South Korea’s Financial Services Commission Pauses Plans for National Bitcoin Reserve Amid Rising Domestic Calls

South Korea’s Financial Services Commission Pauses Plans for National Bitcoin Reserve Amid Rising Domestic Calls

South Korea’s Financial Services Commission (FSC) has decided to put on hold any plans to establish a national Bitcoin reserve, despite increasing domestic calls for the country to secure its position in the growing digital asset space. This cautious stance comes as the U.S. adopts a more favorable approach to cryptocurrency, raising questions about the future of Bitcoin reserves in other global economies.


In an interview with South Korean news outlet Newsprime on November 24, FSC Chairman Kim Byung-hwan addressed the rising debate about the establishment of a Bitcoin reserve. He stated that the idea was “a bit of a distant story at the moment” and emphasized that South Korea would need to take a wait-and-see approach before making any major moves.


Kim acknowledged the shift in the U.S. government’s attitude toward cryptocurrencies under President-elect Donald Trump, who has taken a significantly more supportive stance than previous administrations.
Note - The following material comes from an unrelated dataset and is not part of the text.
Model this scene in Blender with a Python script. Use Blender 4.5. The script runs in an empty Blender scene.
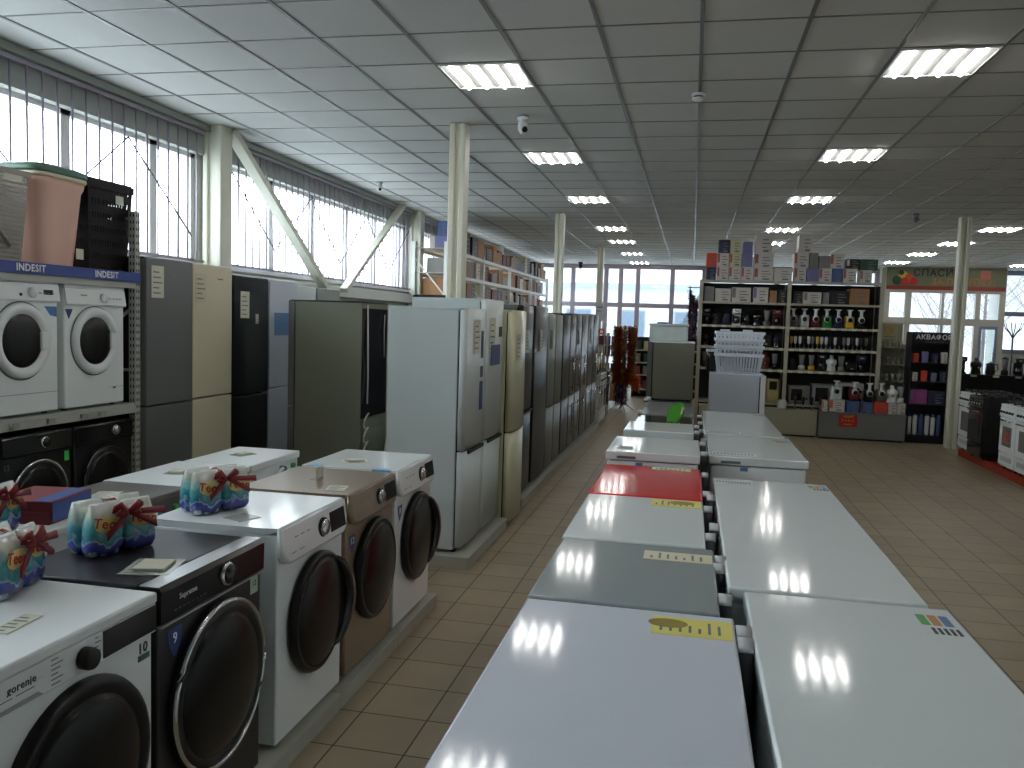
import bpy, bmesh, math, random
from mathutils import Vector, Matrix
R = random.Random(7)
PI = math.pi
COL = bpy.context.scene.collection
CEIL = 3.491

# ------------------------------------------------------------------ materials
def _nt(name):
    m = bpy.data.materials.new(name); m.use_nodes = True
    nt = m.node_tree; nt.nodes.clear()
    o = nt.nodes.new('ShaderNodeOutputMaterial'); p = nt.nodes.new('ShaderNodeBsdfPrincipled')
    nt.links.new(p.outputs[0], o.inputs[0])
    return m, nt, p, o
def lin(c):
    return tuple(((v/255)/12.92 if v/255 <= .04045 else ((v/255+.055)/1.055)**2.4) for v in c)
MATS = {}
def mat(name, col, rough=.5, metal=0, var=.06, scale=6, bump=0, coat=0, bscale=None, stretch=None, spec=None):
    """col given as sRGB 0-255; a noise texture varies it a little"""
    if name in MATS: return MATS[name]
    m, nt, p, o = _nt(name)
    c = lin(col)
    tc = nt.nodes.new('ShaderNodeTexCoord'); mp = nt.nodes.new('ShaderNodeMapping')
    nt.links.new(tc.outputs['Object'], mp.inputs[0])
    if stretch: mp.inputs['Scale'].default_value = stretch
    n = nt.nodes.new('ShaderNodeTexNoise'); n.inputs['Scale'].default_value = scale; n.inputs['Detail'].default_value = 3
    nt.links.new(mp.outputs[0], n.inputs['Vector'])
    mx = nt.nodes.new('ShaderNodeMix'); mx.data_type = 'RGBA'
    mx.inputs['A'].default_value = tuple(max(0, v*(1-var)) for v in c)+(1,)
    mx.inputs['B'].default_value = tuple(min(1, v*(1+var)) for v in c)+(1,)
    nt.links.new(n.outputs['Fac'], mx.inputs['Factor'])
    nt.links.new(mx.outputs['Result'], p.inputs['Base Color'])
    p.inputs['Roughness'].default_value = rough; p.inputs['Metallic'].default_value = metal
    if coat: p.inputs['Coat Weight'].default_value = coat; p.inputs['Coat Roughness'].default_value = .08
    if spec is not None: p.inputs['Specular IOR Level'].default_value = spec
    if bump:
        n2 = nt.nodes.new('ShaderNodeTexNoise'); n2.inputs['Scale'].default_value = bscale or 60
        nt.links.new(mp.outputs[0], n2.inputs['Vector'])
        b = nt.nodes.new('ShaderNodeBump'); b.inputs['Strength'].default_value = bump; b.inputs['Distance'].default_value = .002
        nt.links.new(n2.outputs['Fac'], b.inputs['Height']); nt.links.new(b.outputs[0], p.inputs['Normal'])
    MATS[name] = m
    return m
def emis(name, col, s):
    if name in MATS: return MATS[name]
    m, nt, p, o = _nt(name)
    e = nt.nodes.new('ShaderNodeEmission'); e.inputs[0].default_value = (*col, 1); e.inputs[1].default_value = s
    nt.links.new(e.outputs[0], o.inputs[0]); MATS[name] = m
    return m
def glass(name, tint=(1, 1, 1), refl=.08, rough=.02):
    if name in MATS: return MATS[name]
    m, nt, p, o = _nt(name)
    t = nt.nodes.new('ShaderNodeBsdfTransparent'); t.inputs[0].default_value = (*tint, 1)
    g = nt.nodes.new('ShaderNodeBsdfGlossy'); g.inputs['Roughness'].default_value = rough
    x = nt.nodes.new('ShaderNodeMixShader'); x.inputs[0].default_value = refl
    nt.links.new(t.outputs[0], x.inputs[1]); nt.links.new(g.outputs[0], x.inputs[2]); nt.links.new(x.outputs[0], o.inputs[0])
    MATS[name] = m
    return m

WHITE = mat('white_enamel', (226, 232, 232), .22, var=.02, coat=.3)
WHITE2 = mat('white_plastic', (222, 227, 228), .38, var=.03)
LIDW = mat('freezer_lid_white', (212, 220, 220), .082, var=.02, spec=.33)
LIDW2 = mat('freezer_lid_cool_white', (205, 211, 222), .082, var=.02, spec=.33)
LIDG = mat('freezer_lid_grey', (146, 155, 157), .09, var=.03, spec=.4)
LIDR = mat('freezer_lid_red', (205, 44, 44), .09, var=.04, spec=.3)
CREAM = mat('column_paint', (208, 208, 192), .5, var=.05)
STEELW = mat('white_steel_paint', (205, 208, 205), .45, var=.05)
BLACKG = mat('black_gloss', (16, 16, 18), .12, var=.1, coat=.4)
BLACKM = mat('black_matte', (22, 22, 24), .5, var=.1)
DOORGL = mat('dark_door_glass', (20, 17, 17), .22, var=.6, scale=9, spec=.28)
RIMK = mat('black_door_rim', (12, 12, 14), .3, var=.1, spec=.35)
CHROME = mat('chrome', (210, 210, 212), .14, 1, var=.03)
DCHROME = mat('dark_chrome', (90, 90, 95), .25, 1, var=.03)
RUBBER = mat('grey_rubber', (92, 96, 99), .6, var=.1)
PAPER = mat('price_paper', (204, 203, 186), .7, var=.05, scale=30)
PAPERY = mat('yellow_price_card', (216, 208, 110), .5, var=.04)
PAPERB = mat('beige_price_card', (203, 199, 170), .5, var=.05)
INK = mat('dark_print', (40, 42, 48), .6)
INKG = mat('grey_print', (110, 112, 116), .6)
INKW = mat('white_print', (232, 234, 236), .6)
BLUEST = mat('blue_sticker', (40, 60, 120), .35, var=.12, scale=40)
BLUEST2 = mat('light_blue_sticker', (70, 120, 180), .35, var=.12, scale=40)
GREENST = mat('green_sticker', (60, 200, 90), .4, var=.1)
GREYP = mat('platform_grey', (170, 172, 160), .6, var=.1, scale=12)
CARD = mat('brown_cardboard', (158, 118, 80), .8, var=.1, scale=10)
GREEN = mat('bright_green_film', (70, 160, 40), .4, var=.25, scale=15)
RED = mat('red_print', (190, 44, 40), .5, var=.1)
GOLD = mat('gold_print', (222, 180, 70), .5, var=.1)

# ------------------------------------------------------------------ mesh builder
class MB:
    def __init__(s): s.bm = bmesh.new(); s.mi = 0; s.xf = Matrix.Identity(4)
    def v(s, p): return s.bm.verts.new(s.xf @ Vector(p))
    def f(s, vs, smooth=False):
        try: fc = s.bm.faces.new(vs)
        except ValueError: return None
        fc.material_index = s.mi; fc.smooth = smooth
        return fc
    def box(s, x0, x1, y0, y1, z0, z1, bev=0, seg=2):
        vs = [s.v((x, y, z)) for x in (x0, x1) for y in (y0, y1) for z in (z0, z1)]
        fs = [s.f([vs[i] for i in q]) for q in ((0, 1, 3, 2), (4, 6, 7, 5), (0, 4, 5, 1), (2, 3, 7, 6), (0, 2, 6, 4), (1, 5, 7, 3))]
        if bev:
            es = {e for f in fs for e in f.edges}
            r = bmesh.ops.bevel(s.bm, geom=list(es), offset=bev, segments=seg, profile=.5, affect='EDGES')
            for f in r['faces']: f.material_index = s.mi; f.smooth = True
        return s
    def prism(s, pts, a0, a1, axis='x', smooth=False):
        """polygon pts in the plane across axis, swept from a0 to a1"""
        def P(a, u, w):
            return {'x': (a, u, w), 'y': (u, a, w), 'z': (u, w, a)}[axis]
        A = [s.v(P(a0, *p)) for p in pts]; B = [s.v(P(a1, *p)) for p in pts]
        s.f(A[::-1]); s.f(B)
        n = len(pts)
        for i in range(n): s.f([A[i], A[(i+1) % n], B[(i+1) % n], B[i]], smooth)
        return s
    def ring(s, c, r, nrm, n=24, sx=1, sy=1):
        nrm = Vector(nrm).normalized(); t = Vector((0, 0, 1)) if abs(nrm.z) < .9 else Vector((1, 0, 0))
        u = nrm.cross(t).normalized(); w = nrm.cross(u).normalized()
        return [s.v(Vector(c)+u*(math.cos(2*PI*i/n)*r*sx)+w*(math.sin(2*PI*i/n)*r*sy)) for i in range(n)]
    def loft(s, rings, cap=True, smooth=True):
        for A, B in zip(rings, rings[1:]):
            n = len(A)
            for i in range(n): s.f([A[i], A[(i+1) % n], B[(i+1) % n], B[i]], smooth)
        if cap: s.f(rings[0][::-1]); s.f(rings[-1])
        return s
    def lathe(s, prof, c, nrm, n=28, cap=True, sx=1, sy=1, smooth=True):
        """prof: list of (radius, distance along nrm)"""
        N = Vector(nrm).normalized(); c = Vector(c)
        s.loft([s.ring(c+N*d, max(r, 1e-4), N, n, sx, sy) for r, d in prof], cap, smooth)
        return s
    def cyl(s, p0, p1, r, n=16, r1=None):
        p0, p1 = Vector(p0), Vector(p1)
        s.loft([s.ring(p0, r, p1-p0, n), s.ring(p1, r if r1 is None else r1, p1-p0, n)])
        return s
    def tube(s, pts, r, n=8):
        pts = [Vector(p) for p in pts]; rs = []
        for i, p in enumerate(pts):
            d = (pts[min(i+1, len(pts)-1)]-pts[max(i-1, 0)])
            rs.append(s.ring(p, r, d, n))
        s.loft(rs); return s
    def bar(s, p0, p1, w, h, up=(0, 0, 1)):
        p0, p1 = Vector(p0), Vector(p1); d = (p1-p0).normalized(); u = d.cross(Vector(up)).normalized(); q = u.cross(d).normalized()
        A = [s.v(p0+u*a*w/2+q*b*h/2) for a, b in ((-1, -1), (1, -1), (1, 1), (-1, 1))]
        B = [s.v(p1+u*a*w/2+q*b*h/2) for a, b in ((-1, -1), (1, -1), (1, 1), (-1, 1))]
        s.loft([A, B], smooth=False); return s
    def build(s, name, mats, parent=None):
        bmesh.ops.recalc_face_normals(s.bm, faces=s.bm.faces[:])
        me = bpy.data.meshes.new(name); s.bm.to_mesh(me); s.bm.free()
        for m in (mats if isinstance(mats, (list, tuple)) else [mats]): me.materials.append(m)
        o = bpy.data.objects.new(name, me); COL.objects.link(o)
        if parent: o.parent = parent
        return o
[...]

He referred to the U.S.'s new policy as an "active nurturing policy" for crypto, contrasting it with the more conservative approach previously adopted by American regulators.


Despite this growing international trend towards embracing digital assets, Kim noted that the South Korean FSC would need more time to closely monitor the evolution of the global cryptocurrency market. He emphasized that the country must carefully observe the actions of other nations, particularly the U.S., before considering any policy shifts regarding Bitcoin reserves.


“We will have to see what the U.S. does, but it is a bit far-fetched at the moment. For now, the priority is how to connect this market to the existing financial system and establish a relationship with it,” Kim explained.


Kim also pointed to South Korea’s current focus on strengthening its traditional financial market, rather than pushing further into the volatile world of cryptocurrencies. He noted that while virtual asset trading volumes have surged, even surpassing those of South Korea’s main stock market indices, KOSPI and KOSDAQ, the country’s regulators believe more focus should be placed on directing investment into the stock market.


“The prices of virtual assets are rising rapidly in a short period of time, and the market itself is highly volatile. It is necessary to closely monitor the unfair trading sector,” Kim warned, underlining the FSC's concern over potential market manipulation in the crypto sector.


In addition to caution on Bitcoin reserves, South Korean regulators are taking steps to strengthen oversight of the crypto market. On November 20, the Democratic Party of Korea revealed plans to introduce a 20% tax on cryptocurrency profits starting in January 2025. The proposed tax would apply to profits exceeding 50 million Korean won (approximately $35,668), with an additional 2% local tax. Initially, the government had considered applying the 20% tax to profits above 2.5 million won ($1,800), but this was met with resistance from major crypto exchanges, who argued that such a low threshold would negatively impact trading volumes.


South Korea’s approach to cryptocurrency regulation remains cautious, but its evolving stance indicates that policymakers are paying close attention to global trends while carefully considering the potential risks and rewards of a rapidly changing digital landscape. The decision to delay a national Bitcoin reserve for now reflects the FSC’s desire to maintain control over the evolving market while ensuring the stability of the broader financial system.